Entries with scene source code
>> Begin
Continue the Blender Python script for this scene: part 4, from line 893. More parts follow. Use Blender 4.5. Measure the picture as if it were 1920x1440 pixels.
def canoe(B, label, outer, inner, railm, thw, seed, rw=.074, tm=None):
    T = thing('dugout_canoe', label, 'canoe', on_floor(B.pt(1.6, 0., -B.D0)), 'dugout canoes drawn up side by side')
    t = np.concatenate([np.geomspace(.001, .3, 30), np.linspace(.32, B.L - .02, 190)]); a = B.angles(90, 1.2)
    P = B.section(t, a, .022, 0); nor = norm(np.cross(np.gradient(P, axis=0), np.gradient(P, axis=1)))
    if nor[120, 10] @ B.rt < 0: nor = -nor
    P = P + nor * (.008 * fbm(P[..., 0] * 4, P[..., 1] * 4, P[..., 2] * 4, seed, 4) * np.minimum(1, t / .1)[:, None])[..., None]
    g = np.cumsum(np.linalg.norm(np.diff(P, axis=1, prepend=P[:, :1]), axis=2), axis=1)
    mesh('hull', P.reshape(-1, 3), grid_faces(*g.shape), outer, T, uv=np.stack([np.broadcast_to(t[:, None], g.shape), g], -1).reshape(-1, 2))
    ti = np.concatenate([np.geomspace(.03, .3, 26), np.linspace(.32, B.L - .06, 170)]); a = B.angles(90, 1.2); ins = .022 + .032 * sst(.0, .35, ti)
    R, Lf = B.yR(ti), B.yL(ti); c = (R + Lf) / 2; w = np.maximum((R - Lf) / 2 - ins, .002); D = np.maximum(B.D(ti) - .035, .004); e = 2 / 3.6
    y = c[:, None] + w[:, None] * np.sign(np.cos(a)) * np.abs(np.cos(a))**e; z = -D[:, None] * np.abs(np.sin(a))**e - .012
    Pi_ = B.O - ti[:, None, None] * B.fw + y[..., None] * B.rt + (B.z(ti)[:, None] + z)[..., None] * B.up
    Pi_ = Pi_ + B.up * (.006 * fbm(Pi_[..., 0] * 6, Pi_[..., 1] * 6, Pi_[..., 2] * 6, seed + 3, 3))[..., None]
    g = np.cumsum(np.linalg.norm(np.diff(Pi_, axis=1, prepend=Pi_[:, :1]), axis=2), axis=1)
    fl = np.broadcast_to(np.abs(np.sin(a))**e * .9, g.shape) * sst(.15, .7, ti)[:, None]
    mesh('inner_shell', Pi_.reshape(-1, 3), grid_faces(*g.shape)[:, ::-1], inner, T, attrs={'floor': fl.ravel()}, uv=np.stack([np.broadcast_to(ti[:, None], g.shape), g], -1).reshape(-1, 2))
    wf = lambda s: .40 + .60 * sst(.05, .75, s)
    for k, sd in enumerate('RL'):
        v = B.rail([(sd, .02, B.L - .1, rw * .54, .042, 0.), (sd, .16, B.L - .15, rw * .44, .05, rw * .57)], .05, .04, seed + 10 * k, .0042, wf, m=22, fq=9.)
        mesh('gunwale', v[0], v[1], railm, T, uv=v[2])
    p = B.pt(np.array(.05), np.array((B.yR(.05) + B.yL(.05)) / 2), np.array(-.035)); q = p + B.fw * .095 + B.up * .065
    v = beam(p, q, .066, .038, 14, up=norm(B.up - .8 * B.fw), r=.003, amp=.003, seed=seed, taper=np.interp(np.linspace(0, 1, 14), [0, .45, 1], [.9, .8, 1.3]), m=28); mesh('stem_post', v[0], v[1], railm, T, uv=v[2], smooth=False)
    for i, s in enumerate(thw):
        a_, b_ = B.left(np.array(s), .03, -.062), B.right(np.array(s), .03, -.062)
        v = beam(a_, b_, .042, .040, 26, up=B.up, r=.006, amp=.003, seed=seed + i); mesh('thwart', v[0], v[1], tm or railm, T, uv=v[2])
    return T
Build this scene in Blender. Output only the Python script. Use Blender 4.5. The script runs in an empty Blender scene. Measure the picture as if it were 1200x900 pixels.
>> End
▸ **What the task requires**
Copy out the full set of records precisely, leaving nothing out.

▸ **Correct answer**
Continue the Blender Python script for this scene: part 4, from line 893. More parts follow. Use Blender 4.5. Measure the picture as if it were 1920x1440 pixels.
def canoe(B, label, outer, inner, railm, thw, seed, rw=.074, tm=None):
    T = thing('dugout_canoe', label, 'canoe', on_floor(B.pt(1.6, 0., -B.D0)), 'dugout canoes drawn up side by side')
    t = np.concatenate([np.geomspace(.001, .3, 30), np.linspace(.32, B.L - .02, 190)]); a = B.angles(90, 1.2)
    P = B.section(t, a, .022, 0); nor = norm(np.cross(np.gradient(P, axis=0), np.gradient(P, axis=1)))
    if nor[120, 10] @ B.rt < 0: nor = -nor
    P = P + nor * (.008 * fbm(P[..., 0] * 4, P[..., 1] * 4, P[..., 2] * 4, seed, 4) * np.minimum(1, t / .1)[:, None])[..., None]
    g = np.cumsum(np.linalg.norm(np.diff(P, axis=1, prepend=P[:, :1]), axis=2), axis=1)
    mesh('hull', P.reshape(-1, 3), grid_faces(*g.shape), outer, T, uv=np.stack([np.broadcast_to(t[:, None], g.shape), g], -1).reshape(-1, 2))
    ti = np.concatenate([np.geomspace(.03, .3, 26), np.linspace(.32, B.L - .06, 170)]); a = B.angles(90, 1.2); ins = .022 + .032 * sst(.0, .35, ti)
    R, Lf = B.yR(ti), B.yL(ti); c = (R + Lf) / 2; w = np.maximum((R - Lf) / 2 - ins, .002); D = np.maximum(B.D(ti) - .035, .004); e = 2 / 3.6
    y = c[:, None] + w[:, None] * np.sign(np.cos(a)) * np.abs(np.cos(a))**e; z = -D[:, None] * np.abs(np.sin(a))**e - .012
    Pi_ = B.O - ti[:, None, None] * B.fw + y[..., None] * B.rt + (B.z(ti)[:, None] + z)[..., None] * B.up
    Pi_ = Pi_ + B.up * (.006 * fbm(Pi_[..., 0] * 6, Pi_[..., 1] * 6, Pi_[..., 2] * 6, seed + 3, 3))[..., None]
    g = np.cumsum(np.linalg.norm(np.diff(Pi_, axis=1, prepend=Pi_[:, :1]), axis=2), axis=1)
    fl = np.broadcast_to(np.abs(np.sin(a))**e * .9, g.shape) * sst(.15, .7, ti)[:, None]
    mesh('inner_shell', Pi_.reshape(-1, 3), grid_faces(*g.shape)[:, ::-1], inner, T, attrs={'floor': fl.ravel()}, uv=np.stack([np.broadcast_to(ti[:, None], g.shape), g], -1).reshape(-1, 2))
    wf = lambda s: .40 + .60 * sst(.05, .75, s)
    for k, sd in enumerate('RL'):
        v = B.rail([(sd, .02, B.L - .1, rw * .54, .042, 0.), (sd, .16, B.L - .15, rw * .44, .05, rw * .57)], .05, .04, seed + 10 * k, .0042, wf, m=22, fq=9.)
        mesh('gunwale', v[0], v[1], railm, T, uv=v[2])
    p = B.pt(np.array(.05), np.array((B.yR(.05) + B.yL(.05)) / 2), np.array(-.035)); q = p + B.fw * .095 + B.up * .065
    v = beam(p, q, .066, .038, 14, up=norm(B.up - .8 * B.fw), r=.003, amp=.003, seed=seed, taper=np.interp(np.linspace(0, 1, 14), [0, .45, 1], [.9, .8, 1.3]), m=28); mesh('stem_post', v[0], v[1], railm, T, uv=v[2], smooth=False)
    for i, s in enumerate(thw):
        a_, b_ = B.left(np.array(s), .03, -.062), B.right(np.array(s), .03, -.062)
        v = beam(a_, b_, .042, .040, 26, up=B.up, r=.006, amp=.003, seed=seed + i); mesh('thwart', v[0], v[1], tm or railm, T, uv=v[2])
    return T
Build this scene in Blender. Output only the Python script. Use Blender 4.5. The script runs in an empty Blender scene. Measure the picture as if it were 1200x900 pixels.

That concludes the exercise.